La firme oposición de Rajoy a negociar con el brazo político de ETA es perfectamente natural. Desde 1975, cuando acelera su cadena de crímenes, secuestros y extorsiones, la banda ha asesinado a 864 personas. Entre los fallecidos, hay que lamentar niños y mujeres que volaron en pedazos, clientes inocentes de restaurantes y supermercados, personas que casualmente pasaban por donde los terroristas hacían detonar sus bombas cargadas de metralla. De esos muertos, 313 eran civiles, 32 políticos y 11 jueces y abogados.
El 95% de las víctimas de ETA ha caído en democracia. Los peores fueron los años entre 1979 y 1985; ese clima de terror sin duda propició el intento de golpe militar de 1981, que casi acaba con la vacilante democracia postfranquista.
A estas víctimas directas hay que agregar los miles de españoles, casi todos vascos, que tuvieron que pagar a los etarras para que no los mataran, o que debieron abandonar junto a sus familias el sitio en que nacieron para evitar ser exterminados. Están, también, los millares que vivieron atemorizados, protegidos por guardias privados o por la policía, porque, desde la Familia Real al más infeliz de los funcionarios, cualquier servidor público era un blanco potencial de estos asesinos.
Amaiur, sin duda, se enfrenta a un amargo dilema. De un lado está ese horrible pasado de crímenes y sangre al que ha tenido que renunciar porque la banda había sido derrotada, y del otro se encuentran los casi 700 presos que tienen en las cárceles, muchos de ellos condenados a decenas y centenares de años de prisión. ¿Cómo los libera? El código penal, en algunos casos, ante manifestaciones genuinas de arrepentimiento, permite ciertas medidas de gracia, pero no parece que el brazo político de ETA esté dispuesto a hacer concesión alguna de carácter moral. Por el contrario: delira y exige dialogar con Francia y España para preparar la independencia de la gran patria vasca.
¿Qué hará Amaiur? Seguramente, tratará de presionar al gobierno de Rajoy orquestando manifestaciones dentro del país vasco y consiguiendo apoyos internacionales que demanden del nuevo gobierno español una amnistía para los miembros de la banda armada. Para esos fines, probablemente no le será difícil reclutar a los sospechosos habituales: personas como los argentinos Alfredo Pérez Esquivel, Premio Nobel de la Paz, y Hebe de Bonafini, la líder más vistosa (y lamentable) de las Madres de la Plaza de Mayo, más todo el circuito del llamado Socialismo del siglo XXI, como Hugo Chávez, que se niega a extraditar al etarra Arturo Cubillas; el presidente nicaragüense Daniel Ortega, quien siempre ha estado muy cerca de los terroristas vascos desde la lucha contra Somoza en los años setenta del siglo pasado, o el gobierno cubano, que en el año 2000, en Panamá, fue el único estado iberoamericano que pública y arrogantemente rechazó suscribir una declaración internacional contra la banda terrorista.
¿Se mantendrá firme Rajoy?
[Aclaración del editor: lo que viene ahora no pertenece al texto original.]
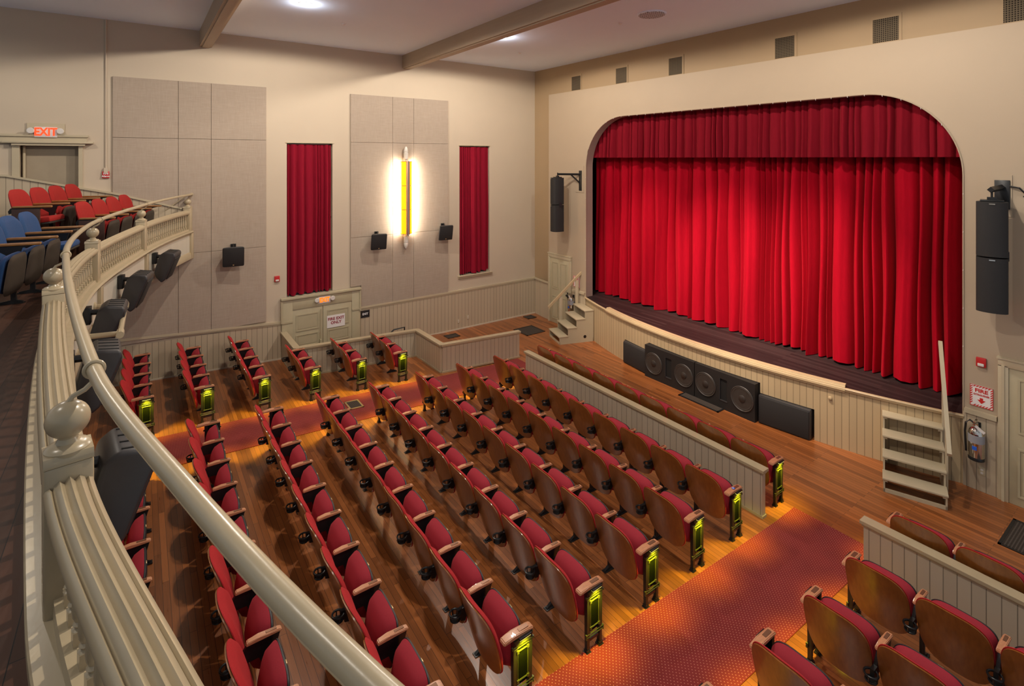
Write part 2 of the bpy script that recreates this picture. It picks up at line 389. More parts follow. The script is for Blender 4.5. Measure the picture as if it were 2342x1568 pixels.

Creo que sí. Es lo que espera la sociedad española. El razonamiento prevaleciente en el país es muy simple: mientras la ETA no entregue las armas y se arrepienta y pida perdón públicamente por esa historia criminosa, es inconcebible pensar en la reconciliación y el olvido. Lo único honorable es la aplicación de la ley a rajatabla. Como señaló el expresidente Aznar: "Perdieron y no hay por qué negociar".